Treasures from the archives to be released

Do alphabet books from the 1920s or advertisements from 19th century London sound interesting? A research material survey by the Faculty of Arts has unearthed material accrued over the decades by researchers and teachers, and it will soon be released to the public.

The oldest Master’s theses are from the 19th century, and you can tell because they were written in ink. By the 1930s, students had started using typewriters. However, the page numbers are still written by hand, and images and maps are glued onto the pages of the Master’s thesis booklet. Many of the thesis topics have to do with the regional dialects of Finland, for example, the dialect in the town of Kitee, different words for “bread”, and Helsinki slang.

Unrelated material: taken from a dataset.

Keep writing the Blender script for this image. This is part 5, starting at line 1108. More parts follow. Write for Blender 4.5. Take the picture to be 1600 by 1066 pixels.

These Master’s theses in the Finnish language were among the treasures discovered in the archives of the Faculty of Arts over the course of the From Data to Publication project.

Aiming for accessibility and use

 “The project involved many different types of material: theses, notes left behind by researchers as well as collected research data. Approximately one quarter of the material is in a digital format,” explains Amanuensis Mari Siiroinen, who coordinated the project.

The intention is to make this material available not only to the academic community but also to the community at large. One way of preserving the material is to donate it to suitable archive organisations. The National Archives, the folk poetry archive of the Finnish Literature Society and the Society of Swedish Literature in Finland store a variety of material in their collections. These archives are typically open to all.

Solutions to the need for open archives have already been proposed elsewhere. For example, the arXiv open archive of physics, astronomy, computer science and mathematics celebrated its 25th anniversary in August. ArXiv contains more than a million studies, and has accrued a total of 139 million downloads. Information Specialist Ursula Virolainen from the Helsinki University Library writes about arXiv in her Finnish-language blog post.

Snooping in the archives

Student Petri Lahtinen was able to study the archives for his traineeship. He became particularly familiar with material from the Department of World Cultures.

 “My idea and experience of what it is like to work in an archive surveying research data was a little romanticised. I got to dig around and study forgotten documents and other material from around the world, some of it centuries old. I sometimes felt like a character unearthing a mystery in an Umberto Eco novel.”

Lahtinen is worried about the future of the material once the people who know the most about it eventually leave the University.

 “The Department of World Cultures has a lot of interesting and valuable material, and only a frustratingly small number of people know exactly where it is and what it contains. I truly hope that my own work in this project has helped to preserve this material and publicise it among the broader University community."

Open information is the way of the future

Making the material accessible promotes open information. One advocate of open information is Dean Arto Mustajoki from the Faculty of Arts.

 “Opening the different types of research material to the research community is a modern way of thinking in the spirit of open data. In the best case, this will generate research which would have otherwise been impossible. The long-term preservation of the research data is also important for coming generations," Mustajoki states.